Instructions to follow:
Beginning at the line that contains "The Blender Python script for this scene continues.", transcribe the remaining lines of the listing exactly; include the final line and omit everything before.

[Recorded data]

##############################

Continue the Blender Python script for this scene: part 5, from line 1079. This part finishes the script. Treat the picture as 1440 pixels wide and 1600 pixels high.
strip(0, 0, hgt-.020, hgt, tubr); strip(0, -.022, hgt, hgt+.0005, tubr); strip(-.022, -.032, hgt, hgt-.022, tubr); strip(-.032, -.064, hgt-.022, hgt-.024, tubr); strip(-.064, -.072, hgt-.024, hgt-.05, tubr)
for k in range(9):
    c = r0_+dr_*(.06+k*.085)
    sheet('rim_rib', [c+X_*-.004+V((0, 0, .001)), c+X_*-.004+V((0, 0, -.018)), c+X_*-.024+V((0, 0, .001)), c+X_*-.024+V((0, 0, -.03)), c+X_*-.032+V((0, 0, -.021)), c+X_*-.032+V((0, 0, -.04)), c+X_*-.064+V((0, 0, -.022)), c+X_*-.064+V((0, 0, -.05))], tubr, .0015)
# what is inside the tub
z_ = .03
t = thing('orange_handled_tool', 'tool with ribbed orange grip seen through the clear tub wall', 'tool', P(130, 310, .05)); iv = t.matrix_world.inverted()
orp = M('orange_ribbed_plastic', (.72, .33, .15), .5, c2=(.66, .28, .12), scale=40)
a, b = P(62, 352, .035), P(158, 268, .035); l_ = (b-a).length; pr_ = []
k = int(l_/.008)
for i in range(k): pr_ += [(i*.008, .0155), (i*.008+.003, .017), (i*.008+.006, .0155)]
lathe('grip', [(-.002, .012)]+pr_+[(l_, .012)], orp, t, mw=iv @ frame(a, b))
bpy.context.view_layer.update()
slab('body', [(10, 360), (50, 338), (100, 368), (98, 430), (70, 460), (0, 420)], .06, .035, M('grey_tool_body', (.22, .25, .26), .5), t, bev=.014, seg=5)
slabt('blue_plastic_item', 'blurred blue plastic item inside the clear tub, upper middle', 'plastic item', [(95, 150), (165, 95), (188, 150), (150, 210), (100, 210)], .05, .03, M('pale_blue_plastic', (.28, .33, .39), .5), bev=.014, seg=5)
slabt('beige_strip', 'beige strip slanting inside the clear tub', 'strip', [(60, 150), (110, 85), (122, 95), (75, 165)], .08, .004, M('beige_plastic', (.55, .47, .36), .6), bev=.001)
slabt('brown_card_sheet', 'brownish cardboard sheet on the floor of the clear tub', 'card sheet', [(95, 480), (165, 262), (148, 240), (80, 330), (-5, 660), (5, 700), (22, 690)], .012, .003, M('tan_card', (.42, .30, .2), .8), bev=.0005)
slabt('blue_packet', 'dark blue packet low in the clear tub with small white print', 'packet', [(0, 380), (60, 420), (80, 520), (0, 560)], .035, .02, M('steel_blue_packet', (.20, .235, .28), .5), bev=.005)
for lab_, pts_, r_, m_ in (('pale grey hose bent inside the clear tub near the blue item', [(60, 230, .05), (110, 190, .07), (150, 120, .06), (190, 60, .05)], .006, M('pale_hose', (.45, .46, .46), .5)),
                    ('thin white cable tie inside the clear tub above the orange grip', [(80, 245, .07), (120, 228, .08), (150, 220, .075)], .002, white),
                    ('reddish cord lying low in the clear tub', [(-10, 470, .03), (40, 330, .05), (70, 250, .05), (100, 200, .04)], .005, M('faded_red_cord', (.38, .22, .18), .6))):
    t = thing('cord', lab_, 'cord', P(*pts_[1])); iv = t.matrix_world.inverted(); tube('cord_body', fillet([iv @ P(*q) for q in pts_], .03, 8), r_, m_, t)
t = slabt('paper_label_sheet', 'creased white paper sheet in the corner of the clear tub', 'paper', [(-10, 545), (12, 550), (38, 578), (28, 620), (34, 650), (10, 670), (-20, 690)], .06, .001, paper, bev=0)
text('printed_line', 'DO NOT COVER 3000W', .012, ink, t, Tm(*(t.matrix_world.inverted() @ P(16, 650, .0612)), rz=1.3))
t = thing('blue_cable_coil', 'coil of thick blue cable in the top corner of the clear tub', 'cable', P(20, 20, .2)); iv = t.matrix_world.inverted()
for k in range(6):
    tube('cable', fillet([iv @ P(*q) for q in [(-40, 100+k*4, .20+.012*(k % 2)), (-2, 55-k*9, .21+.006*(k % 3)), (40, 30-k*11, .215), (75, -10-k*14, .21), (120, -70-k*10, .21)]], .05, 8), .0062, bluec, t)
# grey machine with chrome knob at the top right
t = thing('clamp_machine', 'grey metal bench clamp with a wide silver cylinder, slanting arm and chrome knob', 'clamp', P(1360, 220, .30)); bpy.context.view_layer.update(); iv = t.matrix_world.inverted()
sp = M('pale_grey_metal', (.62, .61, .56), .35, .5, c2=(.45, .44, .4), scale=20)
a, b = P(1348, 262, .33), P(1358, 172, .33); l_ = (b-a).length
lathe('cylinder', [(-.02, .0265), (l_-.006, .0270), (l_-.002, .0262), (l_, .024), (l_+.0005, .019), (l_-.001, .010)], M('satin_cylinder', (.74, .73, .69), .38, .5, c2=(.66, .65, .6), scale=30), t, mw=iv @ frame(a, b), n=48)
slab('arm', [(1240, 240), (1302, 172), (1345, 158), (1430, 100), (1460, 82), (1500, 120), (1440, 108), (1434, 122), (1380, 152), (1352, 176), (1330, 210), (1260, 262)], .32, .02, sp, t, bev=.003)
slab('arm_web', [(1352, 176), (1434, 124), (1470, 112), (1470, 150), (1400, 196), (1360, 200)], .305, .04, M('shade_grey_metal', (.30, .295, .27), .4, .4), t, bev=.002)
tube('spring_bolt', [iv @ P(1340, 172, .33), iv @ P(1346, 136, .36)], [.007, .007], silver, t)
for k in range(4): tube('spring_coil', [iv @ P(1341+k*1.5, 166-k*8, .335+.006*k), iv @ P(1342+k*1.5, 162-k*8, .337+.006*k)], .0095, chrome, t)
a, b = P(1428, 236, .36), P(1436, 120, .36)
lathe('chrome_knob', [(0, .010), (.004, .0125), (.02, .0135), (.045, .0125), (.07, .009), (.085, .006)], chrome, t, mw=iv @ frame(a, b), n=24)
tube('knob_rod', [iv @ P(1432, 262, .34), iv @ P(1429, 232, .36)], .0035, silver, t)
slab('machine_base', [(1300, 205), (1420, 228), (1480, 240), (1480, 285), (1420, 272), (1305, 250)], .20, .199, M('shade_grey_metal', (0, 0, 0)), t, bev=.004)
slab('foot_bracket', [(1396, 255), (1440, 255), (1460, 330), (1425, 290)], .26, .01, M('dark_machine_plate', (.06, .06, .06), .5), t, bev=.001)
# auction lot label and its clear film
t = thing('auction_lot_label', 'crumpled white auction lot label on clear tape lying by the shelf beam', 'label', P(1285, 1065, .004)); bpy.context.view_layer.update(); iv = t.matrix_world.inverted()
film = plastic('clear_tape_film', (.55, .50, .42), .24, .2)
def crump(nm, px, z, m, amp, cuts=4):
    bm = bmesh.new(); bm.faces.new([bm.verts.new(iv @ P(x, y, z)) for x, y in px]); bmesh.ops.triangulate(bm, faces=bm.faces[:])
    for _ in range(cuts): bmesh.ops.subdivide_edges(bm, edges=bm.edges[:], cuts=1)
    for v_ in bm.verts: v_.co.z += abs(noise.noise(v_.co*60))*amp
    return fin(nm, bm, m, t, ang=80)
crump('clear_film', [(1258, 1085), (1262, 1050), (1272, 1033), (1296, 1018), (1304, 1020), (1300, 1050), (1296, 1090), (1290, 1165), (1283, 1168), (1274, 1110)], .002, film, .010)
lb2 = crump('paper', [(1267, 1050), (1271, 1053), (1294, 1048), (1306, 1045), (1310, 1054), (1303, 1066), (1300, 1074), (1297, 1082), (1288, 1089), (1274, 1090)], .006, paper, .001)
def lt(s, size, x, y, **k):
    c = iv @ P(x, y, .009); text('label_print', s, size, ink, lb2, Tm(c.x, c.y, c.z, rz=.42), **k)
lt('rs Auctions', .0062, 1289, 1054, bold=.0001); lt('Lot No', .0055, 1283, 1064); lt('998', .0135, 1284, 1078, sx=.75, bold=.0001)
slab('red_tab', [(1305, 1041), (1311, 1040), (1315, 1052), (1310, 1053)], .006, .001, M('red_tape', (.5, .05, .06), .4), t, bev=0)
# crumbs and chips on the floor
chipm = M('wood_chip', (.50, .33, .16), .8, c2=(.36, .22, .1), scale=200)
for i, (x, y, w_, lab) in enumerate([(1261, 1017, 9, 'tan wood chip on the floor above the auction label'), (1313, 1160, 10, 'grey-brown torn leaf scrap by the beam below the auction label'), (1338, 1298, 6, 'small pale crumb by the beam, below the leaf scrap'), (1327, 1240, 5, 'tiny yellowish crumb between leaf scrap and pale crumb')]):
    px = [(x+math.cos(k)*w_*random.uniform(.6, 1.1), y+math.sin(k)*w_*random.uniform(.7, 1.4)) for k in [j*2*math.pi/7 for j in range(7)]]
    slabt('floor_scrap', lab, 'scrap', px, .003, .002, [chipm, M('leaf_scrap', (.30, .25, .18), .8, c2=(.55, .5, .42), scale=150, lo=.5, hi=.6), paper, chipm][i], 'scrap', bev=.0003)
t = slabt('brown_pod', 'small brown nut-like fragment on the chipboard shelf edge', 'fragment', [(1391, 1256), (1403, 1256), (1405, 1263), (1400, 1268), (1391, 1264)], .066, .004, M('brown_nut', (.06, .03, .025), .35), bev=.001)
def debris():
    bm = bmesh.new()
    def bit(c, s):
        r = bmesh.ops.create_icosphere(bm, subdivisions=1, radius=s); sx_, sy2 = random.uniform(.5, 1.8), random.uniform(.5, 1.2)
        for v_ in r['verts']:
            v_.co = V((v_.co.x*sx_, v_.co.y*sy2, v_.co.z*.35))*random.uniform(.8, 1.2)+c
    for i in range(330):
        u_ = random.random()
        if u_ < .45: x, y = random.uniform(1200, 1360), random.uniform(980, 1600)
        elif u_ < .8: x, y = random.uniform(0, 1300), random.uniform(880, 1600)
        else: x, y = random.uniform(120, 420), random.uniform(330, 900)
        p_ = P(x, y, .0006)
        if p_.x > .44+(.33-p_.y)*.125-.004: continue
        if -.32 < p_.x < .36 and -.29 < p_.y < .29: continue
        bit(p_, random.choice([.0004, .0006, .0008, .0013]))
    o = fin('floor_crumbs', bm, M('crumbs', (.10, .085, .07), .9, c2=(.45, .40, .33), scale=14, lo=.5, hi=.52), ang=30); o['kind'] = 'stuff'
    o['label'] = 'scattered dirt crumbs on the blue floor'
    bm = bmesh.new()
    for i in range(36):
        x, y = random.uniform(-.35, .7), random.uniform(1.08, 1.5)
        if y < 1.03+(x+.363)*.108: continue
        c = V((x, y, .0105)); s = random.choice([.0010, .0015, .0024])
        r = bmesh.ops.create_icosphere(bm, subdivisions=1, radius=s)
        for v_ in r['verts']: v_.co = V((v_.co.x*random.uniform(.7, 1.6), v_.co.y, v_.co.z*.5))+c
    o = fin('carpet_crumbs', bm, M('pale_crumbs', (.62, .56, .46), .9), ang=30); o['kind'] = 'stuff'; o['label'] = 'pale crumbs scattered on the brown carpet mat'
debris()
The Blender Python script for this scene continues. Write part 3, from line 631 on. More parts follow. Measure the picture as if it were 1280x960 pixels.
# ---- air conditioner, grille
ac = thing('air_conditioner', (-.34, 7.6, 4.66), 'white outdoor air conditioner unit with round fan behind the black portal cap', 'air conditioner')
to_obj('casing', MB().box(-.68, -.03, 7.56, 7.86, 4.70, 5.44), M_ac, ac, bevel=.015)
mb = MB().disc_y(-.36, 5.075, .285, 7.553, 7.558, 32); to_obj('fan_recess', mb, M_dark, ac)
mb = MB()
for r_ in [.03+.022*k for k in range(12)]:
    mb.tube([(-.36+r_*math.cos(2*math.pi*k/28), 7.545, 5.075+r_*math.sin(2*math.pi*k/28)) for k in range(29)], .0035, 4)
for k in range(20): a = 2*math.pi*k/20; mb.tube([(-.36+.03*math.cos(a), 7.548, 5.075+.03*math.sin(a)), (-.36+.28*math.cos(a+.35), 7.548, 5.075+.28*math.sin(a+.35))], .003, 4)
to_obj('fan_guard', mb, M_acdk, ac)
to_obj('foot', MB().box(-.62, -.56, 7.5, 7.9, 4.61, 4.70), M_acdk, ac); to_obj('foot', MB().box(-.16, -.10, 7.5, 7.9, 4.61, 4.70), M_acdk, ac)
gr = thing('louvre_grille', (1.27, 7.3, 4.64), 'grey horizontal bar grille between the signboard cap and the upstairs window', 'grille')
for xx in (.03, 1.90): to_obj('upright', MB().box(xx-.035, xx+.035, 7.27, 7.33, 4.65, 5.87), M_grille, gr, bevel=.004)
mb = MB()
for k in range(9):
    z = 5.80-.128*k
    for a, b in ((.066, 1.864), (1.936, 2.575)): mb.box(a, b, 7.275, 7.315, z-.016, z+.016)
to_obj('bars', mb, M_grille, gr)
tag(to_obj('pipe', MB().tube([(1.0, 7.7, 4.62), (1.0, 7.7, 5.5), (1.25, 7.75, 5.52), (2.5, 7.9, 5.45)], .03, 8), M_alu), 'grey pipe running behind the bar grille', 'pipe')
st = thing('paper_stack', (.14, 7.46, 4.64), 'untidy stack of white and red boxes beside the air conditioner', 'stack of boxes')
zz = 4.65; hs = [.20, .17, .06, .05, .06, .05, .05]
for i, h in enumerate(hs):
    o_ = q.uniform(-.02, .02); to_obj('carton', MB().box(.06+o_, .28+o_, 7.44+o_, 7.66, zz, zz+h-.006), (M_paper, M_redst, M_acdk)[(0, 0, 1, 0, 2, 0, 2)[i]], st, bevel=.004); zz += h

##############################

Result of the task:
The Blender Python script for this scene continues. Write part 3, from line 631 on. More parts follow. Measure the picture as if it were 1280x960 pixels.
# ---- air conditioner, grille
ac = thing('air_conditioner', (-.34, 7.6, 4.66), 'white outdoor air conditioner unit with round fan behind the black portal cap', 'air conditioner')
to_obj('casing', MB().box(-.68, -.03, 7.56, 7.86, 4.70, 5.44), M_ac, ac, bevel=.015)
mb = MB().disc_y(-.36, 5.075, .285, 7.553, 7.558, 32); to_obj('fan_recess', mb, M_dark, ac)
mb = MB()
for r_ in [.03+.022*k for k in range(12)]:
    mb.tube([(-.36+r_*math.cos(2*math.pi*k/28), 7.545, 5.075+r_*math.sin(2*math.pi*k/28)) for k in range(29)], .0035, 4)
for k in range(20): a = 2*math.pi*k/20; mb.tube([(-.36+.03*math.cos(a), 7.548, 5.075+.03*math.sin(a)), (-.36+.28*math.cos(a+.35), 7.548, 5.075+.28*math.sin(a+.35))], .003, 4)
to_obj('fan_guard', mb, M_acdk, ac)
to_obj('foot', MB().box(-.62, -.56, 7.5, 7.9, 4.61, 4.70), M_acdk, ac); to_obj('foot', MB().box(-.16, -.10, 7.5, 7.9, 4.61, 4.70), M_acdk, ac)
gr = thing('louvre_grille', (1.27, 7.3, 4.64), 'grey horizontal bar grille between the signboard cap and the upstairs window', 'grille')
for xx in (.03, 1.90): to_obj('upright', MB().box(xx-.035, xx+.035, 7.27, 7.33, 4.65, 5.87), M_grille, gr, bevel=.004)
mb = MB()
for k in range(9):
    z = 5.80-.128*k
    for a, b in ((.066, 1.864), (1.936, 2.575)): mb.box(a, b, 7.275, 7.315, z-.016, z+.016)
to_obj('bars', mb, M_grille, gr)
tag(to_obj('pipe', MB().tube([(1.0, 7.7, 4.62), (1.0, 7.7, 5.5), (1.25, 7.75, 5.52), (2.5, 7.9, 5.45)], .03, 8), M_alu), 'grey pipe running behind the bar grille', 'pipe')
st = thing('paper_stack', (.14, 7.46, 4.64), 'untidy stack of white and red boxes beside the air conditioner', 'stack of boxes')
zz = 4.65; hs = [.20, .17, .06, .05, .06, .05, .05]
for i, h in enumerate(hs):
    o_ = q.uniform(-.02, .02); to_obj('carton', MB().box(.06+o_, .28+o_, 7.44+o_, 7.66, zz, zz+h-.006), (M_paper, M_redst, M_acdk)[(0, 0, 1, 0, 2, 0, 2)[i]], st, bevel=.004); zz += h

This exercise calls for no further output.